Rejoiners and Labour
Those who wish as rapid a return as possible of the UK into the European Union will naturally have every interest in hoping that friction and polemic can be avoided as far as possible in the Agreement’s development over the next four years. Their interest must lie in encouraging a constructive and realistic evolution of all the avenues for rational co-operation that the Agreement contains. Such an attitude is entirely compatible with a commitment to full British reintegration within the EU at the earliest possible moment. It is surely a vain hope of Sir Keir Starmer’s that the European issue will remain dormant over the next four years until, and even during the next General Election. Hostility to the EU is now deeply embedded in the political identity of the Conservative Party. It would be extraordinary if there were not regular issues of divisive controversy thrown up by the workings of the Agreement in the coming years. The present Conservative government has shown that it sees the nationalistic exploitation of such issues as being in its political interest. It will make the Leader of the Opposition appear weak and ineffectual if he is incapable of responding to such controversies. Many of his natural supporters were made uneasy by Sir Keir’s decision to whip his MPs in support of the TCA. He would be ill-advised to reinforce such doubts by too resolute a silence on European issues over the next four years.

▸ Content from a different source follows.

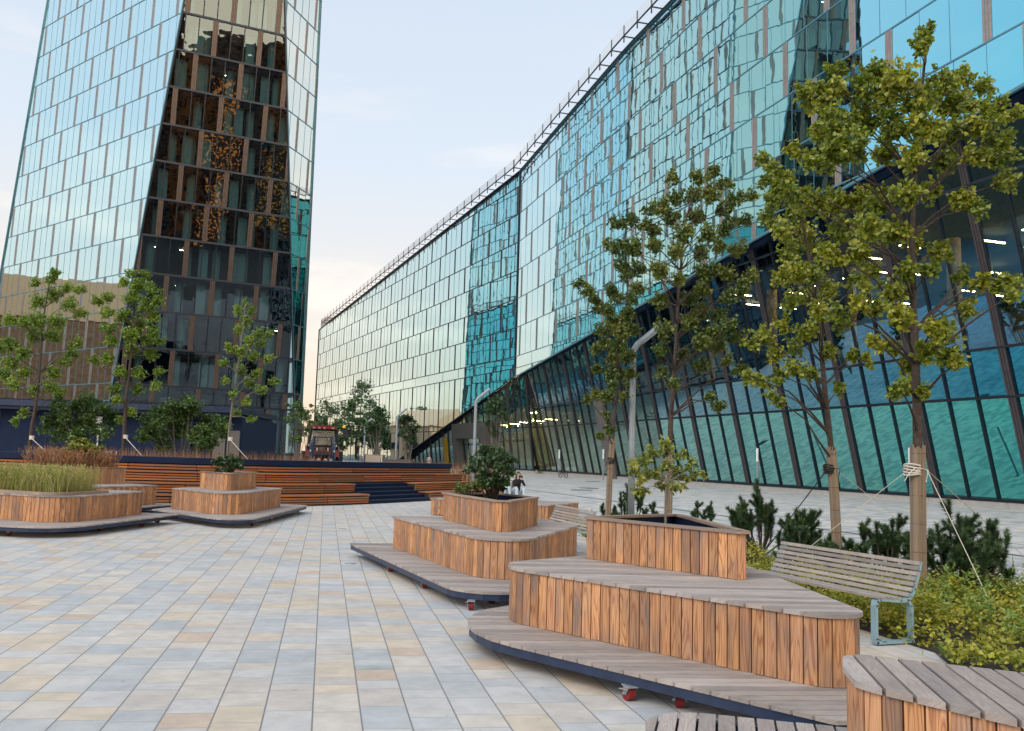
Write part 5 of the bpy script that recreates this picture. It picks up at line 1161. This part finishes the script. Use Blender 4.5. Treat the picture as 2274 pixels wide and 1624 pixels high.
def seated(label, loc, top, legs, hair, up, rz, long):
    t = thing('person', label, 'person', (0, 0, 0))
    # body: pelvis, spine, neck ; faces -y, hunched forward
    J = [(0, .05, .16, .15, .12), (0, .05, .32, .135, .1), (0, .0, .5, .15, .1), (0, -.02, .6, .1, .08), (0, -.04, .67, .048)]
    E_ = [(0, 1), (1, 2), (2, 3), (3, 4)]
    for s_ in (-1, 1):
        k = len(J)
        if up: J += [(s_*.17, -.03, .585, .055), (s_*.22, -.2, .42, .045), (s_*.09, -.3, .64, .032)]
        else: J += [(s_*.17, -.03, .585, .055), (s_*.22, -.06, .34, .045), (s_*.16, -.25, .22, .032)]
        E_ += [(3, k), (k, k+1), (k+1, k+2)]
    skin('body', J, E_, top, t)
    J = [(0, .05, .14, .13, .12)]; E_ = []
    for s_ in (-1, 1):
        k = len(J); J += [(s_*.1, 0, .12, .09), (s_*.14, -.36, .34, .065), (s_*.13, -.38, .14, .055), (s_*.13, -.42, -.08, .045)]; E_ += [(0, k), (k, k+1), (k+1, k+2), (k+2, k+3)]
    skin('trousers', J, E_, legs, t)
    for s_ in (-1, 1):
        b = MB(); b.tube([(s_*.13, -.38, -.13), (s_*.13, -.5, -.14), (s_*.14, -.6, -.155)], [.05, .045, .03], 10); b.build('shoe', wh, t)
        hand(t, (s_*.09, -.3, .65) if up else (s_*.16, -.26, .22), (-s_*.35, -.1, .9) if up else (-s_*.5, -.6, -.2), s_)
    b = MB(); b.tube([(0, -.04, .64), (0, -.05, .74)], .045, 10); b.build('neck', SKINM, t)
    head(t, (0, -.07, .8), hair, .15, long)
    if up: b = MB(); b.obox((0, -.36, .76), V(.075, 0, 0), V(0, .005, 0), V(0, 0, .038)); ph = b.build('held_phone', MAT['rubber'], t)
    t.location = loc; t.rotation_euler = (0, 0, R(rz)); return t
BLK = plain('black cloth', (.015, .015, .018), .9); JN = plain('pale blue jeans', (.4, .5, .58), .9); WHT = plain('white cloth', (.75, .76, .78), .9); HR = plain('dark brown hair', (.03, .02, .015), .6, scale=40)
seated('person in a black top with long dark hair, holding a phone up to the face', (2.17, 32.4, .16), BLK, JN, HR, True, 14, True)
seated('person in a white shirt sitting half hidden behind the dark green bush', (1.86, 32.45, .19), WHT, JN, HR, False, 20, False)
def standing(label, loc, top, legs):
    t = thing('person', label, 'person', (0, 0, 0))
    J = [(0, 0, .95, .14, .1), (0, 0, 1.15, .12, .09), (0, 0, 1.36, .16, .09), (0, 0, 1.46, .06)]; E_ = [(0, 1), (1, 2), (2, 3)]
    for s_ in (-1, 1):
        k = len(J); J += [(s_*.18, 0, 1.38, .05), (s_*.23, .02, 1.1, .04), (s_*.22, -.08, .88, .03)]; E_ += [(2, k), (k, k+1), (k+1, k+2)]
    skin('body', J, E_, top, t)
    J = [(0, 0, .92, .14, .1)]; E_ = []
    for s_ in (-1, 1):
        k = len(J); J += [(s_*.1, 0, .85, .09), (s_*.11, 0, .48, .06), (s_*.12, .02, .1, .045), (s_*.12, -.1, .04, .04)]; E_ += [(0, k), (k, k+1), (k+1, k+2), (k+2, k+3)]
    skin('trousers', J, E_, legs, t)
    for s_ in (-1, 1): hand(t, (s_*.22, -.09, .87), (0, -.1, -1), s_)
    b = MB(); b.tube([(0, 0, 1.42), (0, -.01, 1.52)], .045, 8); b.build('neck', SKINM, t)
    head(t, (0, -.02, 1.6), HR); t.location = loc; return t
q_ = gy(953, 1020, 98); standing('distant pedestrian in pale clothes near the entrance, beyond the coping', (q_.x, 98, 0), plain('pale pink cloth', (.5, .42, .4), .9), plain('pale trousers', (.5, .42, .38), .9))
# cabinet, low wall
q_ = gy(832, 1018, 42); t = thing('steel_cabinet', 'brushed stainless steel cabinet behind the coping, right of the tractor', 'cabinet', (q_.x, 42, 0))
ss, t__, b__, o__ = mat('brushed stainless'); b__.inputs['Metallic'].default_value = 1; b__.inputs['Roughness'].default_value = .28; b__.inputs['Base Color'].default_value = (.62, .6, .57, 1)
b = MB(); b.prism(rpoly([(q_.x-.5, 41.7), (q_.x+.42, 41.6), (q_.x+.5, 42.4), (q_.x-.45, 42.5)], .1), 0, 1.5); b.build('cabinet_body', ss, t)
b = MB(); b.prism(rpoly([(q_.x-.52, 41.68), (q_.x+.44, 41.58), (q_.x+.52, 42.42), (q_.x-.47, 42.52)], .1), 1.502, 1.54); b.build('cabinet_lid', MAT['strip_grey'], t); into(t)
a_, c_ = gy(853, 1020, 46), gy(912, 1020, 46); b = MB(); b.box(a_.x, c_.x, 46, 46.4, 0, 1.28); b.box(a_.x-.03, c_.x+.03, 45.96, 46.44, 1.282, 1.33)
tag(b.build('low_wall', MAT['grey_panel']), 'low pale concrete wall behind the coping, right of the steel cabinet', 'wall')
# drain channel and ground plates
b = MB(); p0, p1 = gz(1160, 1086), gz(2290, 1238); b.bar(p0+V(0, 0, .001), p1+V(0, 0, .001), .09, .012); tag(b.build('drain_channel', MAT['mullion']), 'long dark slot drain running across the pale paving before the glass wall', 'drain')
for i, (x, y) in enumerate(((1316, 1070), (1307, 1084.5), (1291, 1089))):
    p = gz(x, y); b = MB(); b.box(p.x-.55, p.x+.55, p.y-.32, p.y+.32, .002, .012); b.box(p.x-.5, p.x+.5, p.y-.27, p.y+.27, .013, .016)
    tag(b.build('ground_grille', MAT['mullion']), ['farthest dark ground grille in the pale paving, beyond the other two', 'middle dark ground grille in the pale paving', 'nearest dark ground grille in the pale paving, to the left'][i], 'grille', 'dark ground grilles')
for x, y, lb in ((778, 1252, 'round glass ground light in the pavement by the middle planter'), (760, 1174.5, 'farther round steel cover flush in the pavement, up the course from the ground light')):
    p = gz(x, y); b = MB(); b.cyl((p.x, p.y), .085, .001, .007, 28); b.cyl((p.x, p.y), .06, .0075, .011, 24); tag(b.build('ground_light', MAT['steel']), lb, 'ground light')
p = gz(831, 1484); ax = V(math.sin(-PAV), math.cos(PAV), 0); ay = V(math.cos(PAV), math.sin(PAV), 0)
b = MB(); b.obox((p.x, p.y, .004), ay*.134, ax*.036*1.4, V(0, 0, .004)); b.tube([(p.x, p.y, .0085), (p.x, p.y, .0095)], .045, 24); tag(b.build('access_cover', plain('blue grey cover plate', (.33, .39, .42), .5)), 'small grey blue rectangular cover plate set in the foreground pavement', 'cover plate')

It has naturally been in the Prime Minister’s interest to exaggerate the significance of the Agreement he has negotiated. Its limitations will become apparent over the coming weeks as British exporters find themselves confronted with the barrage of new and time-consuming formalities consequent upon British self-exclusion from the Single Market and Customs Union. But it is entirely fitting that his Trade and Co-operation Agreement should also be a document that even within its own limited terms becomes ever less precise and informative the more it is examined. The Agreement is not “no deal,” but little more can be said in its favour than that. It is perhaps best regarded as a Cheshire Cat of a deal, in which the details fade and only the grin remains. That would not be an inappropriate epitaph for the entire Premiership of Boris Johnson.